▶ _DIRECTIONS FOR THIS TASK_
Your task is to quote the listing below exactly, beginning with its first line and ending on the line bearing "cam.clip_start = 0.02".

▶ _STORED DATA_
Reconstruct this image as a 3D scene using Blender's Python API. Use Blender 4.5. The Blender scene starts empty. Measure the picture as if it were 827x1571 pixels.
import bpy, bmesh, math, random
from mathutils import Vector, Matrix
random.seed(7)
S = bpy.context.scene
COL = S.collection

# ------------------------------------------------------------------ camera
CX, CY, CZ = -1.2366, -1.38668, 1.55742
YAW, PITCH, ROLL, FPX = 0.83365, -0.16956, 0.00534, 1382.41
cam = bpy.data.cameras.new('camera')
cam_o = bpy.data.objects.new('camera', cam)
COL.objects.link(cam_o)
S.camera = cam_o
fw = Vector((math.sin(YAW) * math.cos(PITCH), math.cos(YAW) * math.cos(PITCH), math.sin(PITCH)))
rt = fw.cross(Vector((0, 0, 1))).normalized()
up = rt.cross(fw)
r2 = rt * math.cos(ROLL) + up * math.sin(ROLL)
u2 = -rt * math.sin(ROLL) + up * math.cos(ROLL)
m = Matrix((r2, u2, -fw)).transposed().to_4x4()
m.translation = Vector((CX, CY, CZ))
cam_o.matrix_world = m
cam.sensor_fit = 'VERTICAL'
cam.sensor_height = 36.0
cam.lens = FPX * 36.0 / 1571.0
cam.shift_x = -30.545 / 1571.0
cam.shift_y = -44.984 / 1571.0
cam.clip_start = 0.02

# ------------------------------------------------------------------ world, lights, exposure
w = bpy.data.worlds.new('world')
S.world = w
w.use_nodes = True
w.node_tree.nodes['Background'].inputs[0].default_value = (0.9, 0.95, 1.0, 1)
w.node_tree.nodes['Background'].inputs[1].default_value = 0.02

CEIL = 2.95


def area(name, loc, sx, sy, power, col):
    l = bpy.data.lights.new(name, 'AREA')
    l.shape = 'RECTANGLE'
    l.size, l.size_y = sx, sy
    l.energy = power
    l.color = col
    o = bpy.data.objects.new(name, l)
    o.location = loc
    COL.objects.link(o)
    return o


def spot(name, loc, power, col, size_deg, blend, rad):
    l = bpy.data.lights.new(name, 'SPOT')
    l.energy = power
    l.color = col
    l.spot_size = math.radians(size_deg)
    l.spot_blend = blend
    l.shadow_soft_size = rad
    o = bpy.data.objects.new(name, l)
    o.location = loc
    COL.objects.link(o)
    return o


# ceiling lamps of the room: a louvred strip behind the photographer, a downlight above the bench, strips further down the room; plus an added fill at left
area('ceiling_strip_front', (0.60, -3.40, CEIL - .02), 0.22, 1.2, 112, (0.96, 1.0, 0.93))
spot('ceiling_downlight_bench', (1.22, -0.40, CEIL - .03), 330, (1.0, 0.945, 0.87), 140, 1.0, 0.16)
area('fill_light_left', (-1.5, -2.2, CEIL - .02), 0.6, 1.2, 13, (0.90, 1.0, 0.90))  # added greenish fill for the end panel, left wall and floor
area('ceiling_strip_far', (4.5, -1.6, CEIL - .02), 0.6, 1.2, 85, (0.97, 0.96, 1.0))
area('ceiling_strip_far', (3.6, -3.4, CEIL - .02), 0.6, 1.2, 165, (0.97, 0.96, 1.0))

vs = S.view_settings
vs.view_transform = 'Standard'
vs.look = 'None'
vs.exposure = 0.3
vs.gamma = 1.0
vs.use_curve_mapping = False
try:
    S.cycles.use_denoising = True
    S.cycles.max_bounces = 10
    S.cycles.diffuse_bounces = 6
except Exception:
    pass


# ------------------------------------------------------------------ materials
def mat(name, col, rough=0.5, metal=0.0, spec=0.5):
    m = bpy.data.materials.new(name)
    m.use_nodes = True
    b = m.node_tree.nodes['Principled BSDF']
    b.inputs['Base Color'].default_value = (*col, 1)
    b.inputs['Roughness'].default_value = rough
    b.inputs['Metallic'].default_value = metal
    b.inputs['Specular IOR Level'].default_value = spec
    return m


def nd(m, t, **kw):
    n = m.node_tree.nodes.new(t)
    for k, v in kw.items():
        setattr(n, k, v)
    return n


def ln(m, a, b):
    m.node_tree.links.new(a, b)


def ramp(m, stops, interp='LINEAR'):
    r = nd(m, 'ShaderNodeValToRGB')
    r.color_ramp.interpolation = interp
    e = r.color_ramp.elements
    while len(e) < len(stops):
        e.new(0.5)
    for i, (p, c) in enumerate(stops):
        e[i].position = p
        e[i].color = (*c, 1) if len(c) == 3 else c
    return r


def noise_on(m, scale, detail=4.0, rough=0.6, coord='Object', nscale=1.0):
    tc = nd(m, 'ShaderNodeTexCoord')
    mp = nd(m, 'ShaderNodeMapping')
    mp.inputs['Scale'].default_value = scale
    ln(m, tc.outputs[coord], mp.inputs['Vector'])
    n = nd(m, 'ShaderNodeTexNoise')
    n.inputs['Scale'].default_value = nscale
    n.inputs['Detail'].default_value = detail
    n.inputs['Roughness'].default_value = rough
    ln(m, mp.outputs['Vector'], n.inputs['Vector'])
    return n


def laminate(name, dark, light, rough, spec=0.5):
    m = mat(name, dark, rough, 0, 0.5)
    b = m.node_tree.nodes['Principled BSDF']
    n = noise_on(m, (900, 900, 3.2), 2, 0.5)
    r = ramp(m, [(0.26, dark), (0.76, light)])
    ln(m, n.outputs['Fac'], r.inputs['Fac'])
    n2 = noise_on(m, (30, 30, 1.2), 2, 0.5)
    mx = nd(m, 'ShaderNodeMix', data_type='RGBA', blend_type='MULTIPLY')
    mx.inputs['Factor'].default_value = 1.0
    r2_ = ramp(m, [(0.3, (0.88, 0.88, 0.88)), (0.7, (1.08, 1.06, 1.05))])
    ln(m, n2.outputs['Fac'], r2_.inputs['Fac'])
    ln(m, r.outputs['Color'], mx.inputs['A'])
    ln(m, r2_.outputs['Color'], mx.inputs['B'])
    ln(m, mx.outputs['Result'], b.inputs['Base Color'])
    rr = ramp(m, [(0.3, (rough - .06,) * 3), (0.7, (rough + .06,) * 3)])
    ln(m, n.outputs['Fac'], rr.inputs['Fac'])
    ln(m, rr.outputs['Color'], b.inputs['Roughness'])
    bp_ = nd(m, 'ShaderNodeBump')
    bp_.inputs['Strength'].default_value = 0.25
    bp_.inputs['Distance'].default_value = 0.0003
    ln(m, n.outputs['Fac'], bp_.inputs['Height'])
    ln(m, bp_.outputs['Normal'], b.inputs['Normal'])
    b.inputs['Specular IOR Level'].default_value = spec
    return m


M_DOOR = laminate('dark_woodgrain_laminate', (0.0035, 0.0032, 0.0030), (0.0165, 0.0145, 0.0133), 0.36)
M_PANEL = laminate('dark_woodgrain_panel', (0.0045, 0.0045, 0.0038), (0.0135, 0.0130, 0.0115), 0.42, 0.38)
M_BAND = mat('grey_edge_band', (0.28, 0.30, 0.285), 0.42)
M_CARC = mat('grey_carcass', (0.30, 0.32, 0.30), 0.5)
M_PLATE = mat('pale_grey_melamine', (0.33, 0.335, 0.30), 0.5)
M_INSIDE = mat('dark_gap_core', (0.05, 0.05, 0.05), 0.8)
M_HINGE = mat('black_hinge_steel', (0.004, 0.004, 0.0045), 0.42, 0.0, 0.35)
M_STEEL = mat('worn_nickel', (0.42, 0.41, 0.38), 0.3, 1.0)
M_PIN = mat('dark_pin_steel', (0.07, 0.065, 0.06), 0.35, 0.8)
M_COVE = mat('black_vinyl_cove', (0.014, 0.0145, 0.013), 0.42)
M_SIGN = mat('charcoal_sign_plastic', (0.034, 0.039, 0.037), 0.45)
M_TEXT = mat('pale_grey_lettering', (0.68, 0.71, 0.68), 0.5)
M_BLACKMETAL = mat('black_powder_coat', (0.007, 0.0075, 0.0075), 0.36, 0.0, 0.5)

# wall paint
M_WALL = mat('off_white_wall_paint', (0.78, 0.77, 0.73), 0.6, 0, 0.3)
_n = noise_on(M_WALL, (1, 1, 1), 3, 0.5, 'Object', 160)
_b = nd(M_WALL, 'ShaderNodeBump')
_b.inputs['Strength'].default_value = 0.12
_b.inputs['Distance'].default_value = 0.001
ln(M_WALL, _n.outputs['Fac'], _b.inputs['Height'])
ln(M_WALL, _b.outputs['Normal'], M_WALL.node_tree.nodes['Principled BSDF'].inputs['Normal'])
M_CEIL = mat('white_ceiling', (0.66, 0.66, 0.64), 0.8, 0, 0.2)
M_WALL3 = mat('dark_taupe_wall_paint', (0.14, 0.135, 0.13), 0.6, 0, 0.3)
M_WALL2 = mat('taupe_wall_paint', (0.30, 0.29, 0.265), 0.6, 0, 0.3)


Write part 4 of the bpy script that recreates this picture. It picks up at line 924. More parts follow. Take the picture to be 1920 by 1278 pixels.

▶ _THE RESPONSE_
Reconstruct this image as a 3D scene using Blender's Python API. Use Blender 4.5. The Blender scene starts empty. Measure the picture as if it were 827x1571 pixels.
import bpy, bmesh, math, random
from mathutils import Vector, Matrix
random.seed(7)
S = bpy.context.scene
COL = S.collection

# ------------------------------------------------------------------ camera
CX, CY, CZ = -1.2366, -1.38668, 1.55742
YAW, PITCH, ROLL, FPX = 0.83365, -0.16956, 0.00534, 1382.41
cam = bpy.data.cameras.new('camera')
cam_o = bpy.data.objects.new('camera', cam)
COL.objects.link(cam_o)
S.camera = cam_o
fw = Vector((math.sin(YAW) * math.cos(PITCH), math.cos(YAW) * math.cos(PITCH), math.sin(PITCH)))
rt = fw.cross(Vector((0, 0, 1))).normalized()
up = rt.cross(fw)
r2 = rt * math.cos(ROLL) + up * math.sin(ROLL)
u2 = -rt * math.sin(ROLL) + up * math.cos(ROLL)
m = Matrix((r2, u2, -fw)).transposed().to_4x4()
m.translation = Vector((CX, CY, CZ))
cam_o.matrix_world = m
cam.sensor_fit = 'VERTICAL'
cam.sensor_height = 36.0
cam.lens = FPX * 36.0 / 1571.0
cam.shift_x = -30.545 / 1571.0
cam.shift_y = -44.984 / 1571.0
cam.clip_start = 0.02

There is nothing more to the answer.